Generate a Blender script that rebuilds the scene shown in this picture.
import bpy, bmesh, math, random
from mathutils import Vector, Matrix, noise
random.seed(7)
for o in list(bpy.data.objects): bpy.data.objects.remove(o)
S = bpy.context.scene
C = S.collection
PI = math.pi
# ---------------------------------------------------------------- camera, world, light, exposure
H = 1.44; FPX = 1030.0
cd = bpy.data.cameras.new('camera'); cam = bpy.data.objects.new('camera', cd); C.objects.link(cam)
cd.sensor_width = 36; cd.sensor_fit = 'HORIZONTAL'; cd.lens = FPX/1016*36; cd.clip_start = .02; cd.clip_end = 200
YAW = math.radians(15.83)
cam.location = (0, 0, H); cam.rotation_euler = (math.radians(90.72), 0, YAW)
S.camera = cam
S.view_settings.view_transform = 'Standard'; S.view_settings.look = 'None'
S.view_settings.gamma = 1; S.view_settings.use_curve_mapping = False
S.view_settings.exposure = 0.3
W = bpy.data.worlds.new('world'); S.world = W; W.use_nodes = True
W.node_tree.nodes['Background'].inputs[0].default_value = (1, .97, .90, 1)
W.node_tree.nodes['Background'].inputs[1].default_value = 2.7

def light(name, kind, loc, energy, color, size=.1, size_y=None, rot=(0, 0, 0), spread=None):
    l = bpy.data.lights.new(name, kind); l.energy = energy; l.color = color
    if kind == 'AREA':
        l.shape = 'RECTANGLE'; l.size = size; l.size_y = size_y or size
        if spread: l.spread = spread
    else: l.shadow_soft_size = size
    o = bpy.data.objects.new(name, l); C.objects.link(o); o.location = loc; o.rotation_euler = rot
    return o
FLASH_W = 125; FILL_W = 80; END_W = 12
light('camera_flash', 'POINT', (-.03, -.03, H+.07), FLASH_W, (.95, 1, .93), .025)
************
**What you should do**: Set down every line of the listing above again, exactly as given.

**Task answer**:
Generate a Blender script that rebuilds the scene shown in this picture.
import bpy, bmesh, math, random
from mathutils import Vector, Matrix, noise
random.seed(7)
for o in list(bpy.data.objects): bpy.data.objects.remove(o)
S = bpy.context.scene
C = S.collection
PI = math.pi
# ---------------------------------------------------------------- camera, world, light, exposure
H = 1.44; FPX = 1030.0
cd = bpy.data.cameras.new('camera'); cam = bpy.data.objects.new('camera', cd); C.objects.link(cam)
cd.sensor_width = 36; cd.sensor_fit = 'HORIZONTAL'; cd.lens = FPX/1016*36; cd.clip_start = .02; cd.clip_end = 200
YAW = math.radians(15.83)
cam.location = (0, 0, H); cam.rotation_euler = (math.radians(90.72), 0, YAW)
S.camera = cam
S.view_settings.view_transform = 'Standard'; S.view_settings.look = 'None'
S.view_settings.gamma = 1; S.view_settings.use_curve_mapping = False
S.view_settings.exposure = 0.3
W = bpy.data.worlds.new('world'); S.world = W; W.use_nodes = True
W.node_tree.nodes['Background'].inputs[0].default_value = (1, .97, .90, 1)
W.node_tree.nodes['Background'].inputs[1].default_value = 2.7

def light(name, kind, loc, energy, color, size=.1, size_y=None, rot=(0, 0, 0), spread=None):
    l = bpy.data.lights.new(name, kind); l.energy = energy; l.color = color
    if kind == 'AREA':
        l.shape = 'RECTANGLE'; l.size = size; l.size_y = size_y or size
        if spread: l.spread = spread
    else: l.shadow_soft_size = size
    o = bpy.data.objects.new(name, l); C.objects.link(o); o.location = loc; o.rotation_euler = rot
    return o
FLASH_W = 125; FILL_W = 80; END_W = 12
light('camera_flash', 'POINT', (-.03, -.03, H+.07), FLASH_W, (.95, 1, .93), .025)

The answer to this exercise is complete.